Tisbury Wharf prepares for the arrival of Polynesian vessel Hokule’a

Hokule'a arrives in New York City — Courtesy of the Polynesian Voyage Society

On Tuesday, June 28, Vineyard Haven Harbor will welcome Hokule’a, a replica of an ancient Polynesian double-hulled sailing canoe making her way around the world. On the 19th leg of her three-year Malama Honua (translation: “caring for our earth”) Worldwide Voyage, the Hawaiian vessel relies solely on ancient modes of navigation. Following the direction of stars, the size of swells, and the flight of birds, Hokule’a is working to weave “a lei of hope” by sharing stories of the men and women working hard to achieve sustainable ways of life.

Launched in 1975, the vessel has voyaged over 150,000 miles, following the routes taken by the Polynesians who settled the Pacific Ocean. Hokule’a’s four-day Vineyard visit begins in Tisbury Wharf, where many Island organizations will rally to greet her.

A welcoming flotilla will escort Hokule’a into the harbor Tuesday afternoon, where members of the Wampanoag tribe will welcome the crew in a mushoon, a traditional dugout canoe. The Hawaiian crew will display two strands of wampum, which were sent by the Aquinnah tribe as an invitation to the Island. Sacred ceremonies between the First Peoples will kick off the visit, followed by a welcoming from the Tisbury board of selectmen and the Edgartown School. Finally, a meet-and-greet with Hokule’a’s crew will conclude the first day.

The event will continue from 10 am to 3 pm on June 29 and 30. Guests can tour the Hokule’a and learn more about the Malama Honua voyage. Tickets are available on a first-come-first-served basis. “These are stories few people have heard,” Sam Low, a Hokule’a crewmember and Martha’s Vineyard native, said. Mr. Low directed a documentary on Polynesian sailing in 1983, then published a book on Hokule’a in 2013.

Three large tents will exhibit displays from the Hawaiian crew members as well as Island organizations. The first tent will house the Hokule’a star compass and presentations from the navigators, who will demonstrate how they steer by the stars. There will also be exhibits on sustainable Island initiatives from the Wampanoag Tribe, Cottage City Oysters, the Martha’s Vineyard Shellfish Group, Island Grown Initiative, Felix Neck, Earth Education, Biodiversity Works, and the Edgartown School. A second tent will screen several documentaries from the Malama Honua voyage as well as from our Island’s own organizations. The third tent will feature an intimate exchange of stories from the Hokule’a crew as well as traditional performances. Hui Lehua from Boston will share hula, Faith Ako will fly in from California to perform authentic Hawaiian music, and Mele ‘Uhane, Keikilani and Leokani Lindsey — a father and son duo — will come from Hawaii to present traditional and slack-key music. Island performers will introduce their interpretations of indigenous and New England culture. Carole Vandal and Steve Hart will present native American flute music, Mark Alan Lovewell will sing sea shanties and tell stories about whaling ships, and the Featherstone Ukulele Group will perform Hawaiian melodies. A food truck with chef Jacqueline Foster will feature a Japanese/Balinese menu of rice bowls with local meat, fish, and eggs, which will be sold throughout the day.

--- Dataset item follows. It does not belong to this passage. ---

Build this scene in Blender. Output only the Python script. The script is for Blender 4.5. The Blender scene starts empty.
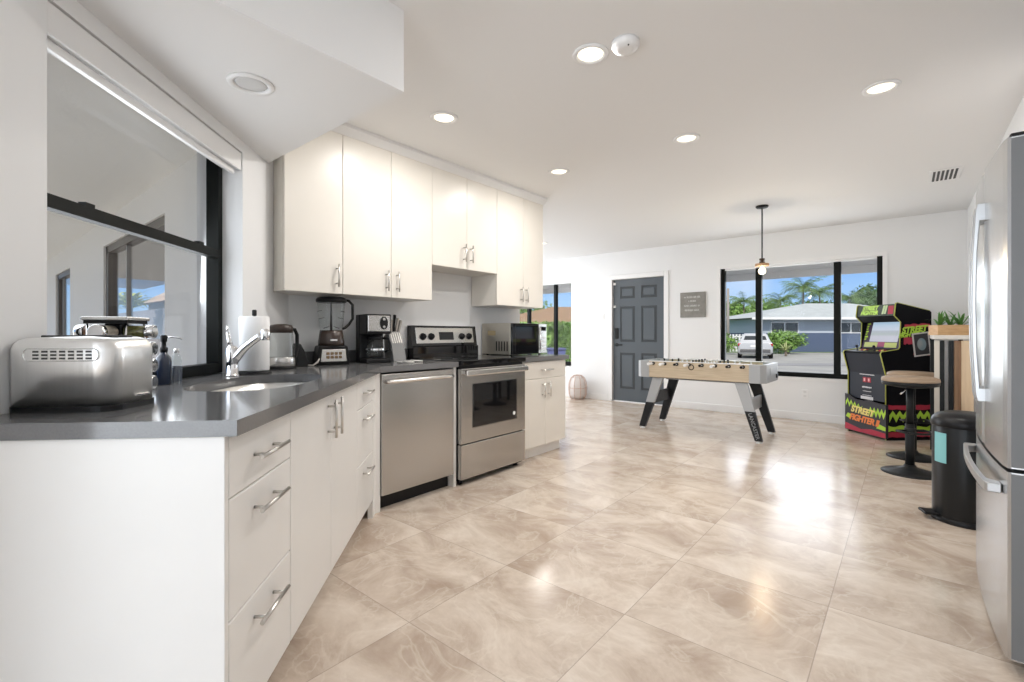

The visit will also include activities for kids, with an aloha ‘aina flag craft, lessons from visiting Hawaiian teachers, and a create-your-own-habitat activity presented by Biodiversity Works. Sassafras will conduct a “fire by friction” demonstration, as well as interactive “nature museum” learning games.

It is recommended that visitors consider parking at the Park and Ride lot and take the shuttle to the Steamship Authority, where they can walk to Tisbury Wharf. Drop-off for handicapped and elderly visitors is available at the Wharf.

Hokule’a departs for Woods Hole on the morning of July 1, where it will stay until July 5 before it continues its journey up the East Coast.

In anticipation of Hokule’a’s arrival, the Vineyard Haven library will screen Sam Low’s “The Navigators: Pathfinders of the Pacific,” with a discussion of the Malama Honua voyage by the filmmaker. The film screens at 7 pm on Thursday, June 23.